Les raisons de ce retour ont donné lieu à de nombreuses hypothèses sur ces objectifs. Ce qui semble clair est que les élections de 2024 sont une raison majeure pour ce retour officiel en politique, notamment afin de regagnerun contrôle fort sur le parti et l’assainir. Ivanishvili a fait référence aux tensions personnelles à l’intérieur de Rêve géorgien qui freine le fonctionnement efficace du parti. Il souhaite devenir le “nouveau centre de gravité” pour protéger Rêve géorgien des tentations personnelles parce qu’il y a des risques que le parti « soit tenté d’inventer une confrontation à l’intérieur de l’équipe quand il n’y a [plus personne à opposer] à l’extérieur ». Ainsi, l’oligarque se présente comme le sauveur qui permettra à Rêve géorgien de gagner les prochaines élections. Après avoir promis que son retour ne résulterait pas sur un remaniement ministériel, le 29 janvier, Irakli Garibashvili démissionne de son poste de Premier ministre pour laisser la place à Irakli Kobakhidze, l’actuel président de Rêve géorgien. Il ne fait aucun doute que cette décision a été prise par Ivanishvili.
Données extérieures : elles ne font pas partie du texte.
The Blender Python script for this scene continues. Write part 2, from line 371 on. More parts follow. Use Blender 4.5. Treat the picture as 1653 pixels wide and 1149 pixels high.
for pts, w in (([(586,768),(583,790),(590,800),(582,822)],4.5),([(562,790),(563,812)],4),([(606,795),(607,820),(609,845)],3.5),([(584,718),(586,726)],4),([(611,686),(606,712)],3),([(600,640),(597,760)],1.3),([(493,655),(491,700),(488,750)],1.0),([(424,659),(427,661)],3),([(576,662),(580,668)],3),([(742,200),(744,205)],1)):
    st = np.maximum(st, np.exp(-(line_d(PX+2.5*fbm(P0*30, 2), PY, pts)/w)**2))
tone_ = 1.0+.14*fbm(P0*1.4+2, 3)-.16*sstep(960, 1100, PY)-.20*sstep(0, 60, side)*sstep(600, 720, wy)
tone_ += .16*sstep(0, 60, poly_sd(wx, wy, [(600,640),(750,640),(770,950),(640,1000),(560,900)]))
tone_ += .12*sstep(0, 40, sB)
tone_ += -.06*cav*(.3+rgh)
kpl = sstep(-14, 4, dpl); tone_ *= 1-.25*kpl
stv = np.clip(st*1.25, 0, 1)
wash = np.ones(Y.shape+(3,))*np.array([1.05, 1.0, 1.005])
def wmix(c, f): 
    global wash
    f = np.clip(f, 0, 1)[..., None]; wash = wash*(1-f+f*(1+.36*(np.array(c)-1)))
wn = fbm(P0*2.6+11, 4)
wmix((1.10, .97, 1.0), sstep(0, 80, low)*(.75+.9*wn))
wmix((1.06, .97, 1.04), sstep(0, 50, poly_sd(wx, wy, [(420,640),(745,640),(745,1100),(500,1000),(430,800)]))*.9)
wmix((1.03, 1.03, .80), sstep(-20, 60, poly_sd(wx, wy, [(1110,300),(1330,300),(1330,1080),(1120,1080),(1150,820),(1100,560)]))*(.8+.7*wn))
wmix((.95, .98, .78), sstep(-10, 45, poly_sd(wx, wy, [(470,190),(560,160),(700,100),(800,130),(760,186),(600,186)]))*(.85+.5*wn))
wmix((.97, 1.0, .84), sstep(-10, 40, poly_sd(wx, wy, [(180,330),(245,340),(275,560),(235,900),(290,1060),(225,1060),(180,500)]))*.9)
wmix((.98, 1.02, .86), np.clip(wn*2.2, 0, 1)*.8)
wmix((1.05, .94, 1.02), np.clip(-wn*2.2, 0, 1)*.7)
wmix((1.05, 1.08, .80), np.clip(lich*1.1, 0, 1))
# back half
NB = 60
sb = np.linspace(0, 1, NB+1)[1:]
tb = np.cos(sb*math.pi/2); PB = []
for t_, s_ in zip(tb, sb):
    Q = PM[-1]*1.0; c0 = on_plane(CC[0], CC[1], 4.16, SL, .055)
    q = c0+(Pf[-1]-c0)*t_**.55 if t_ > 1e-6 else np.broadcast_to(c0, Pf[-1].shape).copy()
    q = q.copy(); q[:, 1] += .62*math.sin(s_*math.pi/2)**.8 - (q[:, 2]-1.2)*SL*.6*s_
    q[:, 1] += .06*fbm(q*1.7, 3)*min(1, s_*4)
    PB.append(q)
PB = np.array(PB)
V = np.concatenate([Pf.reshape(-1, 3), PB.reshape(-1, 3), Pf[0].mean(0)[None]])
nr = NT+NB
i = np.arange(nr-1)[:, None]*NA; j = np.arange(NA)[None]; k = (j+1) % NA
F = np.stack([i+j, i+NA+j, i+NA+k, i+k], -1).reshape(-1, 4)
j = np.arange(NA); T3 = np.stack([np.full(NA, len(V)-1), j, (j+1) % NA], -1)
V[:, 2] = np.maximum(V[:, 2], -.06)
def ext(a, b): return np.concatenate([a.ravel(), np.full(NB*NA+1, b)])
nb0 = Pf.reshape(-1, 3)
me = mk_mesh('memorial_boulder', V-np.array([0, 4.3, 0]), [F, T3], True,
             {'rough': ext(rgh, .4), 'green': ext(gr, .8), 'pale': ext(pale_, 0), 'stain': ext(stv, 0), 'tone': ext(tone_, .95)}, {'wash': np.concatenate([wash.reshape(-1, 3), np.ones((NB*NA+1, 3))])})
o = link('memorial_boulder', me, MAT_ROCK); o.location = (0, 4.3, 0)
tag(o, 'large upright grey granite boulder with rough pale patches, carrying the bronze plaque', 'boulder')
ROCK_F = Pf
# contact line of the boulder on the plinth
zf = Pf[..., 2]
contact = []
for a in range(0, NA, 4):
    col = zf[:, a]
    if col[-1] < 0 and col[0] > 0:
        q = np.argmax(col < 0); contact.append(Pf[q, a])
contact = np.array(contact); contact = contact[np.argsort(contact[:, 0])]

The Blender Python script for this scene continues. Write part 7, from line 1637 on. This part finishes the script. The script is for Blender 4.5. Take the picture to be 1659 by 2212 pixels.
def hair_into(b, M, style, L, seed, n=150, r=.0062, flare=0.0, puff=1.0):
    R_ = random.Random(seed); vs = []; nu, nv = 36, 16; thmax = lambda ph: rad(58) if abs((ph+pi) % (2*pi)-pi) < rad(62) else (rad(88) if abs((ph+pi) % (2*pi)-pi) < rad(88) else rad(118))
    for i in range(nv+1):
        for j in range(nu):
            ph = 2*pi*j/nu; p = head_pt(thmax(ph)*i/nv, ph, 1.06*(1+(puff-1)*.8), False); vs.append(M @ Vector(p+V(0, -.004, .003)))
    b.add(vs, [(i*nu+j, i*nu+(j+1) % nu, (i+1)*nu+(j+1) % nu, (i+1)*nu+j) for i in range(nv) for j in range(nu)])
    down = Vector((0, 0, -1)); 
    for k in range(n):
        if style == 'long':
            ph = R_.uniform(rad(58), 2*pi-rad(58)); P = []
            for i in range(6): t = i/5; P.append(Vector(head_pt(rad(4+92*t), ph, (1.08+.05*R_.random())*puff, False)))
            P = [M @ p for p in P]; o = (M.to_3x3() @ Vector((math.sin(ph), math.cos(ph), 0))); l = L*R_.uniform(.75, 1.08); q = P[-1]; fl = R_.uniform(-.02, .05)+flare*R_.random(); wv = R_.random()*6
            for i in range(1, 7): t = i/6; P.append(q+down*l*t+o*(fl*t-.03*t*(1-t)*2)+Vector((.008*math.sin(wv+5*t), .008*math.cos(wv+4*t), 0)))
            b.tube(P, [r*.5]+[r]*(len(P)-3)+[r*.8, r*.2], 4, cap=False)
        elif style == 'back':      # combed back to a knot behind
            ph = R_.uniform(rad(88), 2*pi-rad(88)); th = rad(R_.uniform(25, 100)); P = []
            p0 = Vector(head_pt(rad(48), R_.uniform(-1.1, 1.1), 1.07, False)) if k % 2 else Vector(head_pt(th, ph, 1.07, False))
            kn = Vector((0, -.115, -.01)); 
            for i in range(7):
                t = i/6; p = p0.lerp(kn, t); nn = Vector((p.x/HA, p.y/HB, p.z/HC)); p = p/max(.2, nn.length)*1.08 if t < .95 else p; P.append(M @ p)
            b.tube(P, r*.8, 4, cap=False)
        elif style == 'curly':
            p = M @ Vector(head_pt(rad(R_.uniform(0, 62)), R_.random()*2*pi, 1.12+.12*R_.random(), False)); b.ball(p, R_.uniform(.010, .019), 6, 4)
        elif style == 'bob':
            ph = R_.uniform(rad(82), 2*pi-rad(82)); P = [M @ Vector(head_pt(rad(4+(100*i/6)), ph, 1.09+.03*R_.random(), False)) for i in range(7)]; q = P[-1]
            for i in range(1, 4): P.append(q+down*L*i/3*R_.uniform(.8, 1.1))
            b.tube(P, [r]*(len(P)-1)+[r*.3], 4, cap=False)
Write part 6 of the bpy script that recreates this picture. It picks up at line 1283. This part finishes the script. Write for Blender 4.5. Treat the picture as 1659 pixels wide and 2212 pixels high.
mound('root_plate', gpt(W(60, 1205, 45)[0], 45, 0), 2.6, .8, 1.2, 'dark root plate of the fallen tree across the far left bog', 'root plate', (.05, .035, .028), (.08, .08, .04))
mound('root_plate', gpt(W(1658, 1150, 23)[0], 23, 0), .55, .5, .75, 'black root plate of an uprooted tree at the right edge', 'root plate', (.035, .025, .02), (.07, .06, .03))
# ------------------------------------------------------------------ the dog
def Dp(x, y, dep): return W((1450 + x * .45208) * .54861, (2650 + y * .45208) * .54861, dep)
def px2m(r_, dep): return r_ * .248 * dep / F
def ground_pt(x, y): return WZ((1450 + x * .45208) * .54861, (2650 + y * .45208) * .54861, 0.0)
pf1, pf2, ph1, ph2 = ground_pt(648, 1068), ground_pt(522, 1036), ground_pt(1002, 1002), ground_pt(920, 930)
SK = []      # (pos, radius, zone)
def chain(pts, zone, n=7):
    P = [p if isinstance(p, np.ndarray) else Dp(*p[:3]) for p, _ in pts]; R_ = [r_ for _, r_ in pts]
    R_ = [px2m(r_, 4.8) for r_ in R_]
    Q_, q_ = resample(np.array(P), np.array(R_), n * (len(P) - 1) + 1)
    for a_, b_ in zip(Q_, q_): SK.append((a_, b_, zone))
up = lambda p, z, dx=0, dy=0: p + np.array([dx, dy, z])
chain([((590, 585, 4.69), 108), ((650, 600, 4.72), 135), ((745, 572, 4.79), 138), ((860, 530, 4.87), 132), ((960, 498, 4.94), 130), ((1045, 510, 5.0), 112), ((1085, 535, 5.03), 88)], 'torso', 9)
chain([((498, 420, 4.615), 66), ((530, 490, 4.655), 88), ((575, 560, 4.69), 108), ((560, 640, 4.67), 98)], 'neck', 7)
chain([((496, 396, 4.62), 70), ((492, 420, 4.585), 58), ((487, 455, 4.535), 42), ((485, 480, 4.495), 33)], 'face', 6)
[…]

L’année 2024 sera donc très importante pour la vie politique en Géorgie en raison des élections parlementaires en octobre, qui représentent un réel enjeu pour le parti Rêve géorgien, au pouvoir depuis 2012. Dans un contexte d’énormes division politique, un cadre électoral qui ne permet pas vraiment des élections juste et avec le retour récent de Ivanishvili dans la vie politique, il est certain que 2024 sera tendue. Surtout depuis que la liberté de la presse et la liberté de manifester sont de plus en plus restreintes. Cette situation politique compliquée pourrait freiner les négociations d’adhésion de la Géorgie à l’Union européenne, étant donné que le parti au pouvoir joue constamment une politique d’équilibre entre Bruxelles et Moscou.